To successfully explain
why the universe looks as it does today, both approaches
must accommodate a process called inflation, which is an
extension of the big bang theory. Astrophysicists
invented inflation theory so that they could explain the
universe as it appears today. According to inflation,
the universe underwent a period of massive expansion in
a fraction of a second after the big bang.
But there’s a problem
with that scenario: a “skeleton in the closet,” Carroll
said. To begin inflation, the universe would have
encompassed a microscopically tiny patch in an extremely
unlikely configuration, not what scientists would expect
from a randomly chosen initial condition. Carroll and
Chen argue that a generic initial condition is actually
likely to resemble cold, empty space—not an obviously
favorable starting point for the onset of inflation.
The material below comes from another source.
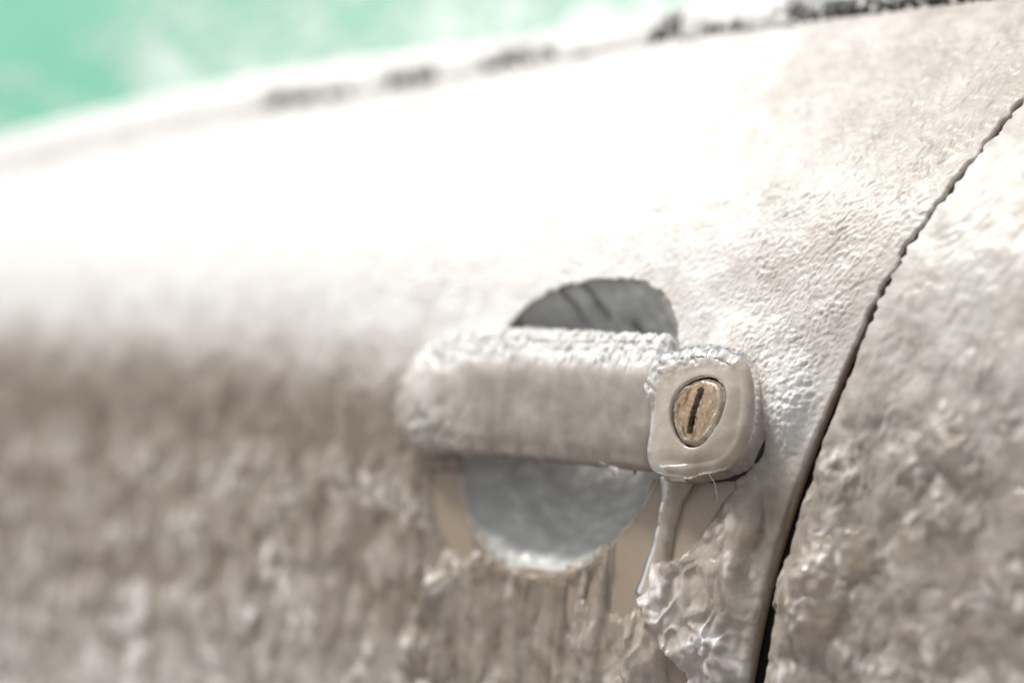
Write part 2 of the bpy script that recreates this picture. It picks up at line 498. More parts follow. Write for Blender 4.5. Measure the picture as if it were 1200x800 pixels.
    T = T - run * 1.2 * (0.5 + 0.5 * perlin(x / 3.2, z / 40, 71))
    d, f = seg_dist(x, z, GROOVE)
    T = T - 2.4 * np.exp(-(d / 1.3) ** 2) + 2.0 * np.exp(-((d - 4) / 2.4) ** 2)
    T = np.maximum(T, 0.25 + 0.1 * perlin(x / 4, z / 4, 8))
    # lip of ice round the lower half of the recess
    r, dx, dv = rec_r(x, z)
    T = T + 1.6 * np.exp(-((r - RR - 2.2) / (1.6 + 0.8 * perlin(x / 7, z / 7, 83))) ** 2) * sstep(5, -15, dv) * (0.6 + 0.9 * perlin(x / 4, z / 4, 81))
    T = T + low * (1 - run) * calm * 0.9 * domes(wx / 4.4, wz / 6.4, 191) * sstep(-0.35, 0.35, fbm(x / 20, z / 22, 192, 2))
    # bare paint
    for k, pl in enumerate((BARE_A, BARE_B, BARE_C, BARE_D, BARE_E, BARE_F)):
        sdv = poly_sd(x, z, pl) + 0.5 * fbm(x / 2.2, z / 2.6, 90 + k, 3)
        T = np.where(sdv < 4, np.minimum(T, -0.5 + (T + 0.5) * np.sqrt(np.clip(sstep(-0.3, 3.0, sdv), 0, 1))), T)
    # whiteness
    F = 0.08 + (0.92 - 0.40 * sstep(-70, 90, x + 0.25 * z)) * top + 0.12 * fbm(x / 20, z / 20, 15)  # rime whiteness drops toward the rear, standing in for the light's falloff
    F = F + 0.22 * low * sstep(0.4, 0.9, big) * far + 0.08 * low * med
    beadw = domes(wx / 4.4, wz / 6.4, 191) * sstep(-0.35, 0.35, fbm(x / 20, z / 22, 192, 2))
    F = F + low * (0.06 + 0.42 * sstep(0, -45, z) * sstep(0.45, 0.9, beadw)) * (1 - 0.6 * run) + 0.22 * cr + 0.06 * np.clip(lump / 4, 0, 1) + 0.10 * glint + 0.35 * bd + 0.15 * sstep(-40, -130, z) * low  # whiter bead tops and lump crests: cloudy ice, partly painted highlights
    return T, np.clip(F, 0, 1)

# ------------------------------------------------------------------ the door
door = root("car_door", (0, 0, 0), "ice coated tan car door with a pull handle, key lock and frosted green window", "car door")
def seg(*parts):
    o = []
    for a, b, st in parts:
        n = max(2, int(round((b - a) / st))); o.append(np.linspace(a, b, n, endpoint=False))
    return np.concatenate(o + [[parts[-1][1]]])
def er(z): return 0.9 + 1.6 * sstep(20, -40, z)
def gap(z): return 2.7 + 0.8 * sstep(30, -20, z) + 2.2 * sstep(0, -110, z)
XL, ZBOT = -430.0, -210.0
def door_xz(s, v, inset):
    """s: mm measured left from the door edge; v: fraction up the door"""
    z = np.zeros((len(s), len(v))) ; x = np.zeros_like(z)
    for _ in range(12):
        x = xs(z) - gap(z) / 2 - er(z) - inset + s[:, None]
        z = ZBOT + (zb(x) - ZBOT) * v[None, :]
    return x, z
def edge_roll(P, x, z, T, r, depth, side):
    """columns that turn round the panel edge and go inwards"""
    cols = []
    for k in range(1, 7):
        a = math.pi / 2 * k / 6
        xx = x[-1] + side * r * math.sin(a)
        cols.append(skin(xx, z[-1], T[-1] - r * (1 - math.cos(a))))
    xx = x[-1] + side * r
    for w in np.linspace(0.25, 1, 4):
        cols.append(skin(xx, z[-1], T[-1] - r - w * depth))
    return np.concatenate([P, np.stack(cols)])

# painted skin
s_c = seg((-560, -200, 8), (-200, 0, 2.0))
v_c = np.linspace(0, 1, 150)
x, z = door_xz(s_c, v_c, 0)
P0 = skin(x, z, 0 * x)
r, _, _ = rec_r(x, z)
Pk = np.concatenate([r > RR + 1.0, np.ones((10, x.shape[1]), bool)])
outer = grid_obj("outer_panel", edge_roll(P0, x, z, 0 * x, er(z[-1]), 14, 1), M_paint, door, keep=Pk)

# ice
s_f = seg((-560, -400, 4), (-400, -250, 1.4), (-250, -130, 0.85), (-130, 0, 0.42))
v_f = seg((0, 0.17, 0.008), (0.17, 1.0, 0.0014))
x, z = door_xz(s_f, v_f, 0.4)
T, F = ice_door(x, z)
edge = sstep(-9, 0, s_f)[:, None]
fall = sstep(-3.2, 0, s_f)[:, None]
eup = sstep(10, 60, z)
# toward the seam the ice smooths out; high up it creeps over the gap
T = T * (1 - 0.55 * edge * (1 - eup)) 
creep = (0.2 + 1.1 * eup) * np.clip(0.5 + 1.3 * fbm(z / 4, 0 * z + 3.3, 201, 4), 0, 1.8) + 0.35 * eup
x = x + fall * creep
topfade = sstep(0.985, 1.0, v_f)[None, :]
T = T * (1 - 0.5 * topfade)
Pi = edge_roll(skin(x, z, T), x, z, T, er(z[-1]), 1.0, 1)
r, _, _ = rec_r(x, z)
r = r + 0.7 * fbm(x / 4, z / 4, 85, 3)
keep = np.concatenate([(r > RR + 0.2) & (T > -0.45), np.ones((10, x.shape[1]), bool)])
Fa = np.concatenate([F, np.repeat(F[-1:], 10, 0)])
grid_obj("ice_coat", Pi, M_ice, door, attr=Fa, keep=keep)

# ------------------------------------------------------------------ finger recess (a bowl pressed into the door)
nr, na = 110, 200
rr = np.linspace(0, RR + 3.5, nr)[:, None]; aa = (np.linspace(0, 2 * np.pi, na, endpoint=False))[None, :]
dx = rr * rec_rad(aa) / RR * np.cos(aa); dv = rr * rec_rad(aa) / RR * np.sin(aa)
vv = RC[1] + dv; xx = RC[0] + dx
q = np.clip(1 - (rr / RR) ** 2.2, 0, 1)
depth = -24 * q ** 0.62
lip = np.where(rr > RR - 0.01, 0.15 - 1.4 * np.clip((rr - RR) / 3.5, 0, 1), 0.15)
zz = vv * math.cos(ALPHA0)
bowlP = skin(xx, zz, depth + lip + 0 * aa)
cup = grid_obj("finger_recess", bowlP, M_recess, door, wrap=True)
Tc = 1.6 + 1.5 * fbm(xx / 10, vv / 9, 301, 3) + 0.5 * domes(xx / 4, vv / 4, 303)
fold = sstep(5, 25, dv)
Tc = Tc + fold * 4.2 * perlin((xx + 0.5 * vv) / 7.5, vv / 26, 305) + sstep(-10, -40, dv) * 0.9 * domes(xx / 3, vv / 3, 307)
Tc = np.clip(Tc, 0.2, 6) * sstep(RR + 2.5, RR - 5, rr)
Tc = Tc - 0.3
Fc = np.clip(0.25 + 0.75 * fbm(xx / 10, vv / 7, 311, 4) + -0.3 * sstep(-22, -40, dv) + 0.2 * sstep(0, 40, dx), 0, 1) * np.ones_like(Tc)
nrm = base_n(xx, zz)
grid_obj("ice_lining", skin(xx, zz, depth + lip + Tc), M_cup, cup, attr=Fc, wrap=True)

# ------------------------------------------------------------------ the pull handle
handle = holder("door_handle", door)
GX0 = at_plane(463, 480, 8)[0]; GX1 = at_plane(768, 480, 12)[0]
V_T = at_plane(700, 398, 5)[1]; V_B = at_plane(700, 543, 10)[1]
def grip_pts(ext, nx=260, nt=120, dT=None):
    L = GX1 - GX0
    u = np.linspace(0, 1, nx)
    # denser at the rounded front end
    xg = GX0 + L * (0.25 * u ** 2.2 + 0.75 * u)
    e = np.clip((xg - GX0) / 26.0, 0, 1)
    rnd = np.sqrt(np.clip(1 - (1 - e) ** 2.3, 0, 1))
    top = V_T - 7.0 * (1 - sstep(GX0 - 6, GX0 + 52, xg)); bot = V_B + 0.5
    vc = (top + bot) / 2 ; hv = (top - bot) / 2 * (0.30 + 0.70 * rnd)
    wf = 13.0 * (0.15 + 0.85 * rnd) + 1.2 * np.sin(np.clip((xg - GX0) / L, 0, 1) * np.pi)
    post = 1 - sstep(GX0 + 12, GX0 + 26, xg)
    wb = 3.0 * (1 - post) - 6.0 * post
    wc = (wf + wb) / 2; hw = (wf - wb) / 2
    t = np.linspace(0, 2 * np.pi, nt, endpoint=False)
    c, s = np.cos(t), np.sin(t)
    n = 0.62
    sv = np.sign(s) * np.abs(s) ** n; sw = np.sign(c) * np.abs(c) ** n
    V = vc[:, None] + hv[:, None] * sv[None, :]
    # the upper front slopes back, the lower front rolls under
    W = wc[:, None] + hw[:, None] * sw[None, :]
    f = (sv + 1) / 2
    W = W - np.where(sw > 0, sw, 0)[None, :] * 4.5 * sstep(0.62, 1.0, f)[None, :] - np.where(sw > 0, sw, 0)[None, :] * 1.2 * sstep(0.15, 0, f)[None, :]
    X = np.repeat(xg[:, None], nt, 1)
    return X, V, W
X, V, W = grip_pts(0)
G = hp(X, V, W)
nG = grid_normals(G, True)
cen = G.mean(1, keepdims=True)
if ((G - cen) * nG).sum() < 0: nG = -nG
def cap(P):
    """close both ends of a swept tube by shrinking the end rings"""
    a = P[:1].mean(1, keepdims=True); b = P[-1:].mean(1, keepdims=True)
    return np.concatenate([a + (P[:1] - a) * 0.02, a + (P[:1] - a) * 0.6, P, b + (P[-1:] - b) * 0.6, b + (P[-1:] - b) * 0.02])
grid_obj("grip", cap(G), M_handle, handle, wrap=True)
topm = sstep(8, 16, V)
leftm = sstep(GX0 + 55, GX0 + 10, X)
frontm = sstep(4, 10, W)
Tg = 0.75 + 0.22 * fbm(X / 14, V / 10, 401, 2) + topm * (1.5 * domes(X / 2.1, (V + W) / 2.1, 403) + 0.7 * domes(X / 1.1, (V + W) / 1.1, 404) + 0.4)
Tg = Tg + leftm * (1.7 * domes(X / 5.2, V / 4.6, 405) + 0.9 * domes(X / 2, V / 2, 406))
Tg = Tg + 0.9 * np.exp(-((V - V_B - 1) / 2.8) ** 2) * (0.4 + domes(X / 5, V * 0, 407))
Tg = Tg + 0.5 * np.exp(-((X - GX0 - 55) / 1.2) ** 2)
endf = sstep(0, 2.5, GX1 - X)
Tg = Tg * (0.25 + 0.75 * endf)
Fg = 0.16 + 0.6 * topm + 0.38 * leftm + 0.13 * fbm(X / 11, V / 9, 411, 3) + 0.1 + 0.15 * sstep(-2, 12, V)
grid_obj("grip_ice", cap(G + nG * Tg[..., None]), M_iceh, handle, attr=np.clip(np.concatenate([Fg[:1], Fg[:1], Fg, Fg[-1:], Fg[-1:]]), 0, 1), wrap=True)

# lock housing: rounded plate with a hole for the cylinder
out_px = [(762, 551), (761, 520), (761, 485), (762, 454), (768, 432), (784, 418), (815, 411), (848, 412), (868, 421), (879, 443), (880, 480), (874, 512), (862, 536),
          (845, 550), (815, 554), (785, 555)]
ctl = np.array([at_plane(*p, 11.0) for p in out_px])
for _ in range(3):
    nx_ = np.roll(ctl, -1, 0)
    ctl = np.stack([ctl * 0.75 + nx_ * 0.25, ctl * 0.25 + nx_ * 0.75], 1).reshape(-1, 2)
LC = np.array(at_plane(817, 482, LOCK_W))
na = 192
th = np.linspace(0, 2 * np.pi, na, endpoint=False)
ang = np.arctan2(ctl[:, 1] - LC[1], ctl[:, 0] - LC[0]); rad = np.hypot(*(ctl - LC).T)
o = np.argsort(ang)
R_out = np.interp(th, np.concatenate([ang[o] - 2 * np.pi, ang[o], ang[o] + 2 * np.pi]), np.tile(rad[o], 3))
ux, uv = np.cos(th), np.sin(th)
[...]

In a universe of finite entropy, some scientists have
proposed that a random fluctuation could trigger
inflation. This, however, would require the molecules of
the universe to fluctuate from a high-entropy state into
one of low entropy—a statistical longshot.
“The conditions necessary
for inflation are not that easy to start,” Carroll said.
“There’s an argument that it’s easier just to have our
universe appear from a random fluctuation than to have
inflation begin from a random fluctuation.”
Carroll and Chen’s scenario of infinite entropy is
inspired by the finding in 1998 that the universe will
expand forever because of a mysterious force called
“dark energy.” Under these conditions, the natural
configuration of the universe is one that is almost
empty. “In our current universe, the entropy is growing
and the universe is expanding and becoming emptier,”
Carroll said.
But even empty space has
faint traces of energy that fluctuate on the subatomic
scale. As suggested previously by Jaume Garriga of
Universitat Autonoma de Barcelona and Alexander Vilenkin
of Tufts University, these flucuations can generate
their own big bangs in tiny areas of the universe,
widely separated in time and space. Carroll and Chen
extend this idea in dramatic fashion, suggesting that
inflation could start “in reverse” in the distant past
of our universe, so that time could appear to run
backwards (from our perspective) to observers far in our
past.
Regardless of the
direction they run in, the new universes created in
these big bangs will continue the process of increasing
entropy. In this never-ending cycle, the universe never
achieves equilibrium. If it did achieve equilibrium,
nothing would ever happen. There would be no arrow of
time.
“There’s no state you can
go to that is maximal entropy. You can always increase
the entropy more by creating a new universe and allowing
it to expand and cool off,” Carroll explained.